Cynthia Greig – Detroit Michigan

Day 17 > Katrazyna Randall & Dawn Nye

This is a true story told from memory and visually investigated through the lens of one very far removed. Looking through the idyllic frame of the rural American landscape, the narrator leads tells the story of a culture where death is the mundane thread of daily existence and comfort food marks the limited boundaries of hope.
Throughout the centuries the landscape has been imbued with the hope, fear, honor, righteousness, delicacy, power and the faith of man. This video investigates that history through a contemporary lens and seeks to find a relationship between the romantic, the tragic and the everyday.

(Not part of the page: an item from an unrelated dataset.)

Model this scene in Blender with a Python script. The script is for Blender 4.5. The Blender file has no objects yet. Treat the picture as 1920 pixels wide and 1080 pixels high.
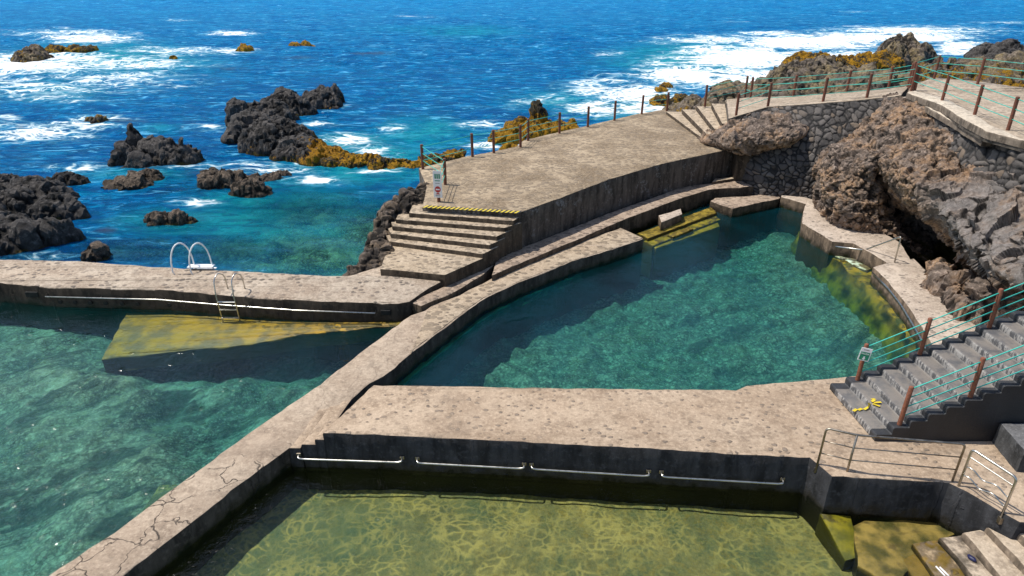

American Love Story: A Landscape in Sequence – TRT 10:34 mins

Katrazyna Randall and Dawn Nye have been making collaborative works since 2001. They have been in exhibits and festivals across the United States, most recently at Receiverfest in Charlotte North Carolina. They both currently live and work in Maine, U.S.A.

Ms. Randall has shown all over the United States, as well as in Micronesia. She is a combined media artist who uses traditional media as well as new media to explore her subjects. Her work is influenced by philosophy, social criticism, design, politics and the history of art.

Ms. Nye has worked as a graphic designer but has maintained a studio art practice for the last 20 years. In her work she is most concerned with telling stories of conflicting human desires, best intentions, beauty and futility. She uses humor, pathos and the history of image to connect to ideas that cannot be accurately described with words. She is influenced by graphic design, film, animation, music, literature and the history of art–but also by the people she meets, the neighborhoods she has lived in and the headlines she reads.